Stephen O’Leary, director of the algal carbon conversion flagship at NRC, says the total cost of the pilot plant is $4.3 million over 18 months of the project: six months to get it up and running and a year of collecting data. Production costs will be measured over the next year against the energy required to grow the algae and move it.
The bioreactor, which he describes as large, internally illuminated box 5 x 2.5 x 2 metres deep, represents the largest deployment at an industrial site but it’s pre-commercial scale.

“We’re hoping the data from this plant will help us understand how to continue to work with Pond and other industries interested in deploying this technology, whether it’s cement plants, power generating stations or the oil and gas industry, to scale up from pre-commercial to commercial.”

Vroegh describes Pond’s technology as “phenomenally powerful” as it aims several thousand watts of LED lighting at the bioreactor. “Pond has basically built a greenhouse that grows stuff at ridiculous rates.”

High growth rate

In fact, Pond, which has invested more that $15 million in its technology, claims a growth rate of more than 20 times that of nature’s work in open ponds.

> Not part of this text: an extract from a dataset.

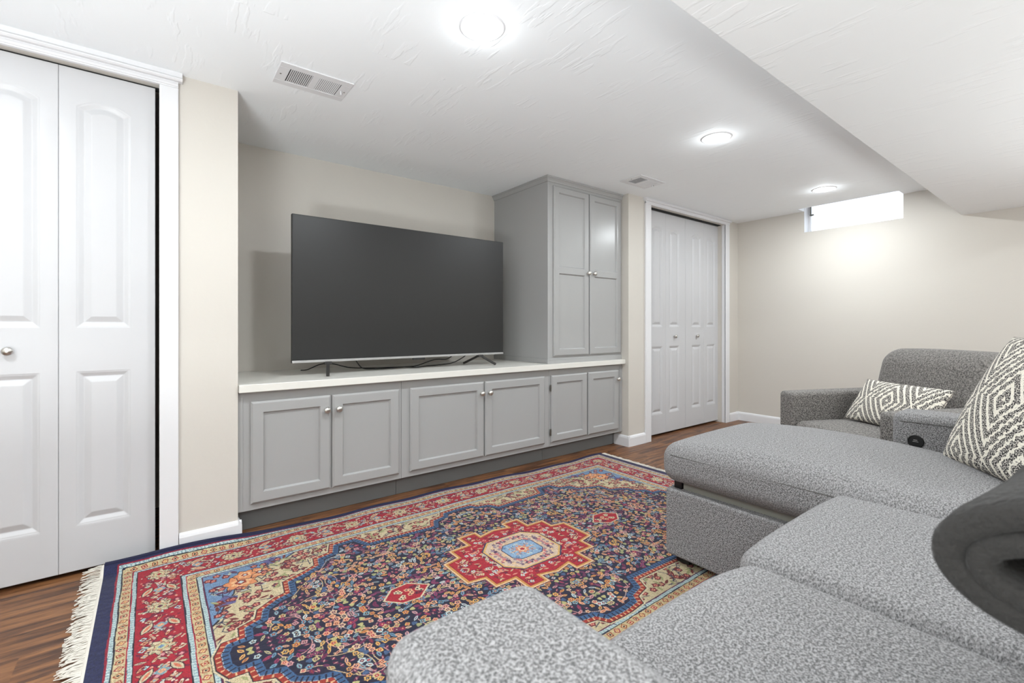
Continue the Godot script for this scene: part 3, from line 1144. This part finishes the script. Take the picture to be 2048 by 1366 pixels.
	var iy := RV - 0.308
	fillp(PackedVector2Array([Vector2(-ix, -iy), Vector2(ix, -iy), Vector2(ix, iy), Vector2(-ix, iy)]), c8(206, 188, 150))
	four(PackedVector2Array([Vector2(ix, iy), Vector2(ix - 0.34, iy), Vector2(ix - 0.30, iy - 0.03), Vector2(ix - 0.20, iy - 0.05), Vector2(ix - 0.16, iy - 0.10), Vector2(ix - 0.10, iy - 0.12), Vector2(ix - 0.085, iy - 0.20), Vector2(ix - 0.05, iy - 0.26), Vector2(ix - 0.02, iy - 0.36), Vector2(ix, iy - 0.38)]), ink)
	four(PackedVector2Array([Vector2(ix, iy), Vector2(ix - 0.33, iy), Vector2(ix - 0.295, iy - 0.026), Vector2(ix - 0.196, iy - 0.046), Vector2(ix - 0.156, iy - 0.096), Vector2(ix - 0.096, iy - 0.116), Vector2(ix - 0.081, iy - 0.196), Vector2(ix - 0.046, iy - 0.256), Vector2(ix - 0.016, iy - 0.35), Vector2(ix, iy - 0.37)]), c8(112, 142, 176))
	for g in [[Vector2(ix - 0.245, iy - 0.02), 0.035, c8(96, 92, 140)], [Vector2(ix - 0.055, iy - 0.235), 0.04, c8(96, 92, 140)], [Vector2(ix - 0.03, iy - 0.33), 0.02, teal]]:
		four(bloom(g[0], g[1], 5, 0.3), g[2])
	for g in [[Vector2(ix - 0.115, iy - 0.125), 0.062, 7], [Vector2(ix - 0.185, iy - 0.085), 0.045, 6], [Vector2(ix - 0.135, iy - 0.075), 0.04, 6]]:
		four(bloom(g[0], g[1] + 0.004, g[2], 0.2), ink)
		four(bloom(g[0], g[1], g[2], 0.2), c8(222, 142, 92))
		four(bloom(g[0], g[1] * 0.62, g[2], 0.5), c8(236, 180, 130))
		four(bloom(g[0], g[1] * 0.35, 5, 0.0), rust)
		four(bloom(g[0], g[1] * 0.18, 4, 0.0), pale)
	for i in 1300:
		var c := Vector2(rng.randf_range(0.0, ix - 0.01), rng.randf_range(0.0, iy - 0.008))
		var in_blue := c.x > ix - 0.2 and c.y > iy - 0.2
		if c.x > ix - 0.19 and c.x < ix - 0.05 and c.y > iy - 0.17 and c.y < iy - 0.05: continue
		match rng.randi() % 4:
			0:
				four(bloom(c, 0.016, 5, rng.randf()), c8(60, 26, 40))
				four(bloom(c, 0.0135, 5, rng.randf()), c8(140, 34, 50))
				four(bloom(c, 0.0085, 4, rng.randf()), c8(214, 160, 130))
				four(bloom(c, 0.004, 3, 0.0), red)
			1:
				four(frond(c, 0.018, 0.006, rng.randf() * TAU), c8(110, 40, 40) if not in_blue else plum)
			2:
				four(frond(c, 0.02, 0.006, rng.randf() * TAU), sage if not in_blue else c8(190, 196, 180))
			_:
				stroke(PackedVector2Array([c, c + Vector2(0.02, 0).rotated(rng.randf() * TAU), c + Vector2(0.034, 0).rotated(rng.randf() * TAU)]), 0.003, c8(40, 44, 74))
	# toothed edge and navy field
	var fo := field_outline()
	fillp(grown(fo, 0.036), c8(214, 198, 164))
	fillp(grown(fo, 0.030), ink)
	fillp(grown(fo, 0.027), c8(158, 48, 36))
	var ring := grown(fo, 0.019)
	for i in ring.size():
		var a := ring[i]
		var b := ring[(i + 1) % ring.size()]
		var n := int(a.distance_to(b) / 0.019)
		for k in n:
			var p := a.lerp(b, (k + 0.5) / n)
			var d := (b - a).normalized()
			var e := Vector2(-d.y, d.x)
			fillp(PackedVector2Array([p - d * 0.0035 - e * 0.006, p + d * 0.0035 - e * 0.006, p + d * 0.002 + e * 0.007, p - d * 0.002 + e * 0.007]), c8(226, 176, 130))
	fillp(grown(fo, 0.011), c8(150, 166, 180))
	fillp(grown(fo, 0.008), c8(58, 92, 132))
	var r2 := grown(fo, 0.0)
	for i in r2.size():
		var a := r2[i]
		var b := r2[(i + 1) % r2.size()]
		var n := int(a.distance_to(b) / 0.015)
		for k in n:
			var p := a.lerp(b, (k + 0.5) / n)
			var d := (b - a).normalized()
			var e := Vector2(-d.y, d.x)
			fillp(PackedVector2Array([p - d * 0.0025 - e * 0.012, p + d * 0.0025 - e * 0.012, p + d * 0.0025 + e * 0.008, p - d * 0.0025 + e * 0.008]), navy)
	fillp(grown(fo, -0.012), navy)
	# vines and flowers over the field, mirrored about both axes
	var safe := grown(fo, -0.022)
	var zone := noise(3.2, 91, FastNoiseLite.TYPE_SIMPLEX_SMOOTH, 2)
	for i in 90:
		var p := Vector2(rng.randf() * 1.08, rng.randf() * 0.52)
		var a := rng.randf() * TAU
		var bend := rng.randf_range(-0.5, 0.5)
		var q := PackedVector2Array()
		for k in 9:
			if Geometry2D.is_point_in_polygon(p, safe) and p.x >= 0 and p.y >= 0:
				q.append(p)
			p += Vector2(cos(a), sin(a)) * 0.022
			a += bend
		if q.size() > 2:
			stroke(q, 0.0036, [c8(206, 150, 140), c8(170, 150, 150), c8(200, 170, 130)][i % 3])
	var seeds := []
	for i in 12000:
		var c := Vector2(rng.randf() * 1.12, rng.randf() * 0.55)
		if not Geometry2D.is_point_in_polygon(c, safe): continue
		var ok := true
		for s in seeds:
			if absf(s.x - c.x) < 0.0172 and absf(s.y - c.y) < 0.0172 and s.distance_squared_to(c) < 0.00029:
				ok = false
				break
		if not ok: continue
		seeds.append(c)
		var zn := zone.get_noise_2d(c.x * 4.0, c.y * 4.0)
		var t := rng.randf()
		var pal: Array
		if zn > 0.22: pal = [gold, c8(222, 172, 96), peach]
		elif zn > 0.0: pal = [teal, pale, c8(110, 150, 170)]
		elif zn > -0.22: pal = [c8(220, 186, 150), peach, c8(200, 184, 130)]
		else: pal = [c8(112, 34, 74), c8(140, 50, 90), c8(206, 150, 150)]
		var col: Color = pal[rng.randi() % 3]
		if t < 0.40:
			var r := rng.randf_range(0.0095, 0.0145)
			four(bloom(c, r, [4, 5, 6][rng.randi() % 3], rng.randf() * TAU), col)
			four(bloom(c, r * 0.5, 4, rng.randf()), [rust, plum, navy, red][rng.randi() % 4])
			four(bloom(c, r * 0.22, 3, 0.0), cream)
		elif t < 0.78:
			var fa := rng.randf() * TAU
			var fl := rng.randf_range(0.012, 0.018)
			four(frond(c, fl, rng.randf_range(0.0052, 0.0078), fa), col)
			four(frond(c, fl * 0.6, 0.0016, fa), [rust, plum, c8(60, 70, 100)][rng.randi() % 3])
		elif t < 0.9:
			four(frond(c, 0.013, 0.005, rng.randf() * TAU), c8(96, 26, 66))
			four(frond(c, 0.007, 0.0022, rng.randf() * TAU), c8(206, 150, 140))
		else:
			four(bloom(c, 0.011, 3, rng.randf() * TAU), [sage, c8(186, 178, 120), c8(70, 92, 128)][rng.randi() % 3])
	# red pendants on the long axis
	for g in [[0.55, 0.0, 0.085, 0.055]]:
		var c := Vector2(g[0], g[1])
		for st in [[1.12, cream], [1.0, c8(166, 22, 42)]]:
			var k: float = st[0]
			four(PackedVector2Array([c + Vector2(-g[2], 0) * k, c + Vector2(-g[2] * 0.3, g[3]) * k, c + Vector2(g[2] * 0.45, g[3] * 0.9) * k, c + Vector2(g[2], 0) * k, c + Vector2(g[2] * 0.45, -g[3] * 0.9) * k, c + Vector2(-g[2] * 0.3, -g[3]) * k]), st[1])
		for i in 12:
			var p := c + Vector2(rng.randf_range(-0.05, 0.05), rng.randf_range(0.0, 0.035))
			four(bloom(p, 0.011, 5, rng.randf()), [peach, cream, c8(120, 20, 50)][i % 3])
			four(bloom(p, 0.004, 3, 0.0), ink)
	# central medallion: stepped star, octagon, blue lozenge
	var star := func(k: float) -> PackedVector2Array:
		var h := [Vector2(0.335, 0.045), Vector2(0.335, 0.085), Vector2(0.262, 0.098), Vector2(0.262, 0.168), Vector2(0.168, 0.168), Vector2(0.168, 0.255), Vector2(0.085, 0.255), Vector2(0.085, 0.205), Vector2(0.0, 0.225)]
		var q := PackedVector2Array()
		for p in h: q.append(p)
		for i in range(h.size() - 2, -1, -1): q.append(Vector2(-h[i].x, h[i].y))
		for p in h: q.append(-p)
		for i in range(h.size() - 2, -1, -1): q.append(Vector2(h[i].x, -h[i].y))
		return grown(q, k)
	fillp((star as Callable).call(0.014), c8(120, 60, 70))
	fillp((star as Callable).call(0.010), c8(226, 196, 150))
	fillp((star as Callable).call(0.003), c8(206, 140, 70))
	fillp((star as Callable).call(-0.006), c8(120, 16, 36))
	fillp((star as Callable).call(-0.009), c8(172, 24, 44))
	var inner: PackedVector2Array = (star as Callable).call(-0.022)
	for i in 260:
		var c := Vector2(rng.randf() * 0.31, rng.randf() * 0.235)
		if not Geometry2D.is_point_in_polygon(c, inner): continue
		if rng.randf() < 0.5:
			four(bloom(c, 0.0105, 4, rng.randf()), [c8(214, 130, 120), cream, c8(120, 16, 44), pale][rng.randi() % 4])
			four(bloom(c, 0.0045, 3, 0.0), [red, gold, plum][rng.randi() % 3])
		else:
			four(frond(c, 0.014, 0.004, rng.randf() * TAU), [c8(220, 150, 130), c8(200, 180, 140), c8(110, 14, 40)][rng.randi() % 3])
	var octa := func(a: float, b: float, c: float) -> PackedVector2Array:
		return PackedVector2Array([Vector2(a, b - c), Vector2(a - c, b), Vector2(-a + c, b), Vector2(-a, b - c), Vector2(-a, -b + c), Vector2(-a + c, -b), Vector2(a - c, -b), Vector2(a, -b + c)])
	fillp((octa as Callable).call(0.163, 0.143, 0.062), c8(44, 44, 84))
	fillp((octa as Callable).call(0.158, 0.138, 0.060), c8(222, 176, 104))
	fillp((octa as Callable).call(0.150, 0.130, 0.057), c8(214, 188, 164))
	for i in 90:
		var c := Vector2(rng.randf() * 0.14, rng.randf() * 0.12)
		if c.x + c.y > 0.19: continue
		four(bloom(c, 0.009, 4, rng.randf()), [c8(206, 120, 120), c8(150, 130, 140), c8(90, 60, 90), c8(226, 190, 150)][i % 4])
	fillp((octa as Callable).call(0.086, 0.072, 0.03), c8(40, 46, 80))
	fillp((octa as Callable).call(0.082, 0.068, 0.028), c8(142, 172, 202))
	for i in 26:
		var c := Vector2(rng.randf() * 0.07, rng.randf() * 0.055)
		if c.length() < 0.034: continue
		four(frond(c, 0.009, 0.003, rng.randf() * TAU), [c8(96, 124, 160), pale, c8(210, 150, 120)][i % 3])
	fillp(bloom(Vector2.ZERO, 0.036, 8, 0.2), c8(216, 140, 110))
	fillp(bloom(Vector2.ZERO, 0.024, 6, 0.0), c8(236, 196, 160))
	fillp(bloom(Vector2.ZERO, 0.012, 5, 0.3), red)
	# knots: each a little lighter or darker
	var d := rim.get_data()
	var kn := PackedFloat32Array()
	kn.resize(4096)
	for i in 4096: kn[i] = rng.randf_range(0.66, 1.10)
	for y in H:
		var row := (y / 2) * 977
		for x in W:
			var f := kn[(row + (x / 2) * 131 + (x * y) / 64) & 4095]
			var i := (y * W + x) * 3
			d[i] = mini(255, int(d[i] * f))
			d[i + 1] = mini(255, int(d[i + 1] * f))
			d[i + 2] = mini(255, int(d[i + 2] * f))
	return Image.create_from_data(W, H, false, Image.FORMAT_RGB8, d)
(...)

About one tonne of algae consumes 1.8 tonnes of CO2, says Steve Martin, CEO and chief scientist at Pond. “Everytime you hold a kilogram of our algae in your hand, you’re actually holding two kilograms of smoke stack gas that did not go up the pipe.”

The algae are harvested from the system as a paste, and almost all the water is recovered, then returned to the system.

Martin says there is no end to the products that could be made from the paste, among them toothpaste, biofuel, animal feed; and using clean-source CO2, some strains can be used for nutrient supplements. There’s also an application for land remediation at decommissioned industrial sites, such as mines.

Industry is accustomed to seeing cleantech as a cost. Seeing it as a revenue source represents a new way of thinking. “It’s a paradigm shift that is difficult for industry to understand because it’s not set up for it,” Martin says. But a steel plant having onsite biorefineries managing CO2 emissions to produce algae is likely more profitable than making the steel.

Votorantim Cimentos doesn’t need a lot of convincing there’s value in managing the environmental impact of its manufacturing processes. Energy use accounts for about 40% of manufacturing cost in the cement industry, and its Bowmanville, Ont. cement plant is helping to lower those costs. The facility was the first certified to ISO 50001 and it’s the flagship for rolling the energy management standard across other plants.

The company is also working on another project that diverts commercial and construction wood debris from landfill where it would decompose and create methane, another greenhouse gas that’s more harmful than CO2. The construction waste will replace a portion of the coal used to fire the cement kilns to make products used in construction. “A lot of people like to say ‘cradle to grave.’ We like to say ‘cradle to cradle’ and to bring it full circle in our lifecycle analysis,” Vroegh says.

By doing so, the Canadian operations of Votorantim Cimentos are demonstrating that what’s good for the environment is also good for business.